A striking feature of the plats includes an unusual maze of double lines, one solid and one broken, that loop around the interior, especially in range 1 west. Those lines are unlike anything seen in the plats for the rest of the peninsula to the south. Some are less than half a mile long, others extend across the entire peninsula. They do not represent topographic contours, which were not shown on the plats, or streams, which are typically depicted with winding lines. The longest such line runs from around Victor in Case Inlet east to near the head of Minter Bay, and looking at it closely reveals its recognizable contour.

The long double line on the 1856 plat roughly matches the route of today’s State Route 302/Elgin-Clifton Road, built by Pierce County in the early 1920s as a shortcut between Gig Harbor and Mason County. The historic community of Elgin, originally Minter, lay at the head of Minter Bay; the town of Clifton in Mason County, platted in 1888, got its present name of Belfair in 1925.

A line that appears to anticipate a road built 70 years later requires an explanation, and the answer is found in the surveyors’ field notes.

Smith and Berry in 1856, and Berry and Carlton in 1857, were following strict instructions. The “Manual of Surveying,” first published in 1850, required them to note, among many other features and data, “roads and trails, with their directions, whence and whither.” They dutifully complied with the instructions, and in so doing they preserved historic evidence of an important cultural resource: the network of historic Native trails across the peninsula that predated the arrival of settlers.

Local archaeologist and anthropologist Lynn Larson said that, even though the Native people on the shores of Puget Sound traveled primarily by sea, they followed and adapted animal trails to send messages and to hunt, pick berries, collect firewood, gather sedge and other plant resources along wetlands for basket making, and cut down trees they would carve into canoes. Several accounts also suggest that canoe portage trails had existed between Carr and Case Inlets, for example between Vaughn and Glen Cove.

In “The Puyallup-Nisqually” (1940), her study of the abandoned cultures of south Puget Sound, anthropologist Marian Smith lists two villages in Case Inlet in the 1800s, home to the Squaxin and located at the head of the inlet near Allyn and Grapeview. On the shores at the north end of Carr Inlet Smith mentions villages at the head of Burley Lagoon, at Minter and in Glen Cove, where the S’Hotlemamish lived.

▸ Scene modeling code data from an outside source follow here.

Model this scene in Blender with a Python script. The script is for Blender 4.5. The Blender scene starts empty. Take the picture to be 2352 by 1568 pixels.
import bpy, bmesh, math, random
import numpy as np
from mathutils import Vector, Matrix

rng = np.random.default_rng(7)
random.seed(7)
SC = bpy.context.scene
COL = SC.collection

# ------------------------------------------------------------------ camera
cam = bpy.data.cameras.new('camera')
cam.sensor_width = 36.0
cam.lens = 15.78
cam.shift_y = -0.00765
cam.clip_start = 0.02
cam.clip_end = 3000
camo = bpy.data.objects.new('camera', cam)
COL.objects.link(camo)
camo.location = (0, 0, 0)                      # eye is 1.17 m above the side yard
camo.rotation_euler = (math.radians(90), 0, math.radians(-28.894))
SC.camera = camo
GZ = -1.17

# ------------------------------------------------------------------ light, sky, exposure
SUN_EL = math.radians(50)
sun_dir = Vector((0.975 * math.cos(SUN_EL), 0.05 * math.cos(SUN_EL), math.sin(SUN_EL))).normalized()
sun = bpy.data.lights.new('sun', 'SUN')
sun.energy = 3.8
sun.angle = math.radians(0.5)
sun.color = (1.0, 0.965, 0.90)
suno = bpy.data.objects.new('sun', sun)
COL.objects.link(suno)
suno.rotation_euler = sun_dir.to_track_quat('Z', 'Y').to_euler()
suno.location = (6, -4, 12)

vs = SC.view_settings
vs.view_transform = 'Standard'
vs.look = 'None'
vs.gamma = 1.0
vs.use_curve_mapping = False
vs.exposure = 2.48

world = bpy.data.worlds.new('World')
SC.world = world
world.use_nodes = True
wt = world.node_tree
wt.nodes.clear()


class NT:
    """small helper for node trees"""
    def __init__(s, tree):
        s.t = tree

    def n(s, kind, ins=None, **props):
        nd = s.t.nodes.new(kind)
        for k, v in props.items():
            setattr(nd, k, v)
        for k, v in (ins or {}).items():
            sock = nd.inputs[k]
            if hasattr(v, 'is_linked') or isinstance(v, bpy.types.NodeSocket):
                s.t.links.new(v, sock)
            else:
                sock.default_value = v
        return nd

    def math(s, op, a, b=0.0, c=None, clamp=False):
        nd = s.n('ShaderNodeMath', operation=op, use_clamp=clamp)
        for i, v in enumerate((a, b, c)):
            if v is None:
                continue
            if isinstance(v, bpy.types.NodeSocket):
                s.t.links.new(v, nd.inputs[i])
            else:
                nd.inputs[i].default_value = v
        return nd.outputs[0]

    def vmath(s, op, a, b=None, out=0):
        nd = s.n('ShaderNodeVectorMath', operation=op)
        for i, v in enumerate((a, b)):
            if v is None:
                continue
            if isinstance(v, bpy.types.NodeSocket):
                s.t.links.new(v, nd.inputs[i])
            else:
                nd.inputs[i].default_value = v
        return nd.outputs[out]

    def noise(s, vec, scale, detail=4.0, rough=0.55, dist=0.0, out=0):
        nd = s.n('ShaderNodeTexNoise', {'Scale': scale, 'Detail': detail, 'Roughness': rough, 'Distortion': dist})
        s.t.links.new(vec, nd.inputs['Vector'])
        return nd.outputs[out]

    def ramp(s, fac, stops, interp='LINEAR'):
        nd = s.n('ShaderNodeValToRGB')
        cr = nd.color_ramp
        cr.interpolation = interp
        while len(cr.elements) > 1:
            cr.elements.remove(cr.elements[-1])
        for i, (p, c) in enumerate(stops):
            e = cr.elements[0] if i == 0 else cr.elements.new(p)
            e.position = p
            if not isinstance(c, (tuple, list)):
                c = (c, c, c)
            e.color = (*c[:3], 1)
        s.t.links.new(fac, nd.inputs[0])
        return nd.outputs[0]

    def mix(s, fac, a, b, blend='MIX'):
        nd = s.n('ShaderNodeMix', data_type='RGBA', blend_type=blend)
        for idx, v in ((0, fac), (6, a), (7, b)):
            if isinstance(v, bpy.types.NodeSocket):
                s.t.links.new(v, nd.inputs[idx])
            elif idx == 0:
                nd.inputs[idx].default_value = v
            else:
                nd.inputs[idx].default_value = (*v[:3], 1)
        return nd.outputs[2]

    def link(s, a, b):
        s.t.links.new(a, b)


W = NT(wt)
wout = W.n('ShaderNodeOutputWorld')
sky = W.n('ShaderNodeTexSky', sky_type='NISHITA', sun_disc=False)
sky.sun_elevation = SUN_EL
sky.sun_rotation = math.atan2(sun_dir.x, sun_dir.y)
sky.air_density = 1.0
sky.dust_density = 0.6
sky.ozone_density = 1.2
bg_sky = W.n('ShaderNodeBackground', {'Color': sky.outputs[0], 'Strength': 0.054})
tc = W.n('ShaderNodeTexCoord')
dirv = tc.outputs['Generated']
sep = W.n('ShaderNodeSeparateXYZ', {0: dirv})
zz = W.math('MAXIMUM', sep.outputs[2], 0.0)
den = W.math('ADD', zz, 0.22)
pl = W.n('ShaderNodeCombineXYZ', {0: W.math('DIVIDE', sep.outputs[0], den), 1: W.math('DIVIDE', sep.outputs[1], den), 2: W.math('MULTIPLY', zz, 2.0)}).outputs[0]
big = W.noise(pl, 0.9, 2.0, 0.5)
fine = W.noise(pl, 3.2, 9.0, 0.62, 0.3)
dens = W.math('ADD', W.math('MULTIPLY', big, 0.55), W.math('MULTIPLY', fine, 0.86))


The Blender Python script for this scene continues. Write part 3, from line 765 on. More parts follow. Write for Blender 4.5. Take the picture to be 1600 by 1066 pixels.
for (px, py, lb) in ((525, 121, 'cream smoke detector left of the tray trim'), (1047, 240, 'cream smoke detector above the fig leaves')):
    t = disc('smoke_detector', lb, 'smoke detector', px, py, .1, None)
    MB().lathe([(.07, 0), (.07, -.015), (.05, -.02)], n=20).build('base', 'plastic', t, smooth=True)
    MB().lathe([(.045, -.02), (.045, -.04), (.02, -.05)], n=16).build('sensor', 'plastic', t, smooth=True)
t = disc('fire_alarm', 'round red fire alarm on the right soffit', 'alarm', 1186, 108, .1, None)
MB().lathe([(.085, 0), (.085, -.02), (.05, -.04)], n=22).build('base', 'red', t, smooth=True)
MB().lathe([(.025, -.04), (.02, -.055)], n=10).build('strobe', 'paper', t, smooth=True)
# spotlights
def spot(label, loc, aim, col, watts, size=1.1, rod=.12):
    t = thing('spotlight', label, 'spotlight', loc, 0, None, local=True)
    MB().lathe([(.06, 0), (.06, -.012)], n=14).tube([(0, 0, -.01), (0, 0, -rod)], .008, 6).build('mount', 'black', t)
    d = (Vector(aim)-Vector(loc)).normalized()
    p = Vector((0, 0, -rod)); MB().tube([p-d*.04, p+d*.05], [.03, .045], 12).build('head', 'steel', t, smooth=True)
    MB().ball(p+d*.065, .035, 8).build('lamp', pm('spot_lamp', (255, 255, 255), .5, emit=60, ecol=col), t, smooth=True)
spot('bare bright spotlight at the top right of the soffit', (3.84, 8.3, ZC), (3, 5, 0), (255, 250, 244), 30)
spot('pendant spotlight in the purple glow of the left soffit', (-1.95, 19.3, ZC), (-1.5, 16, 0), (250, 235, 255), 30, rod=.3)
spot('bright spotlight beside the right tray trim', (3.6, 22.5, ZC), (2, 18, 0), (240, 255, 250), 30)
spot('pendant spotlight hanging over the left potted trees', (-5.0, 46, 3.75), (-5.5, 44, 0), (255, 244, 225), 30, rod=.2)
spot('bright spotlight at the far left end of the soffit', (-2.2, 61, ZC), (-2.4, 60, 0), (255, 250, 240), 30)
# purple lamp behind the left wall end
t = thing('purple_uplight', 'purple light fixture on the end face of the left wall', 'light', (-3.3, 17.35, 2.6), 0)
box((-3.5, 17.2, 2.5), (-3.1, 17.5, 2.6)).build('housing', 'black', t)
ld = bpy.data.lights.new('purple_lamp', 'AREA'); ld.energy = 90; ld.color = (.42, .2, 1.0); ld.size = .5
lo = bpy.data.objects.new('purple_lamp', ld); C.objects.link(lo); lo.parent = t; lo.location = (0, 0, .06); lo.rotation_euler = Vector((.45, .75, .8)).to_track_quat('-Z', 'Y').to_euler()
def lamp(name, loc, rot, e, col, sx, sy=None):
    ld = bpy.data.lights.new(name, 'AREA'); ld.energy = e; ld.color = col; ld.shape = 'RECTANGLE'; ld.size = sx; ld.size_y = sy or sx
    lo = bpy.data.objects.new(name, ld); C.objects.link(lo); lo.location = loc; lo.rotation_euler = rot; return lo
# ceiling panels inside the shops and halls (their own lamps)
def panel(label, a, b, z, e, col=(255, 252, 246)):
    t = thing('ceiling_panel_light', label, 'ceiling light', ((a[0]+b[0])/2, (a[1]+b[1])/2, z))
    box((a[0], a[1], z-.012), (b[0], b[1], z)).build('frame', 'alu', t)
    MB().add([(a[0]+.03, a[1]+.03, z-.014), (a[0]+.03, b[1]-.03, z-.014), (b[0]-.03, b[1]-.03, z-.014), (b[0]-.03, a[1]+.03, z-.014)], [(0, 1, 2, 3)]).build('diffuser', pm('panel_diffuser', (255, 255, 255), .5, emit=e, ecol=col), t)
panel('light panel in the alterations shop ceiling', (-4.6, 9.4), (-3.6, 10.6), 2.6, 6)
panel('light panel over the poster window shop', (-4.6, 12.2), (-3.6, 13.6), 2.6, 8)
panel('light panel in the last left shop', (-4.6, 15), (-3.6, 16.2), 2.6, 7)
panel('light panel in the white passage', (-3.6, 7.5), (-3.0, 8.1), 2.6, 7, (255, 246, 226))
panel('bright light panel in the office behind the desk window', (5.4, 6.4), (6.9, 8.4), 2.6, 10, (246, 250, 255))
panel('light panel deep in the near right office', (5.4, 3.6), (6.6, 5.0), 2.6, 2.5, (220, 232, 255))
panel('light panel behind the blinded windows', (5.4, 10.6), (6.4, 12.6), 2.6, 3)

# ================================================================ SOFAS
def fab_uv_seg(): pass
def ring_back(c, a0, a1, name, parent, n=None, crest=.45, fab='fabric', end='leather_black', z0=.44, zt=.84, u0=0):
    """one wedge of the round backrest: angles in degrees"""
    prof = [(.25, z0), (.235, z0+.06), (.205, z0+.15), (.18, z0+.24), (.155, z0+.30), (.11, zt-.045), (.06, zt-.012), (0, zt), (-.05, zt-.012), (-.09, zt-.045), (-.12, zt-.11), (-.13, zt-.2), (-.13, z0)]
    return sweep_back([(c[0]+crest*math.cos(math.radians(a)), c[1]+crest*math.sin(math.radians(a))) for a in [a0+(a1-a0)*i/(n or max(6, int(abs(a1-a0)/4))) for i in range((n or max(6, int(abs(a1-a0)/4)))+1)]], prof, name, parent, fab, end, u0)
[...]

The Squaxin and the Minter people were connected by strong family ties. Jerry Meeker (1862-1955), whose father was a member of the Puyallup tribe and whose mother was from Minter, remembered that “Squaxin Indians and Minter were more related than anybody ‘round here.” That connection suggests that the trails, particularly the one connecting the head of Case Inlet and Minter, were used regularly and were established enough to be noticed by the surveyors.

In the decades that passed between the years when the surveyors and their teams took the measure of the Key Peninsula and when Elgin-Clifton Road was built, the land was transformed. Arriving settlers logged and farmed it, and an entirely new web of social and economic activity came to define the country. Native villages were slowly abandoned and their people removed in a painful process only now beginning to be understood.

Settlers likely continued to use historic trails until patterns of land use and ownership followed in the early 1900s by the arrival of the automobile made them unusable or obsolete. County surveyors and engineers probably based their alignment of Elgin-Clifton Road and later revised it as much on those cultural factors as they did on terrain and topography. But the plats from the 1850s show that the Squaxin, the people of Minter and those in neighboring villages had been there first, establishing a network of trails in response to cultural needs but also terrain and topography.

In an ironic and poignant twist, evidence of a key part of that culture and its connection to the present day was preserved by surveyors sent by a nation anxious to measure and appropriate their land.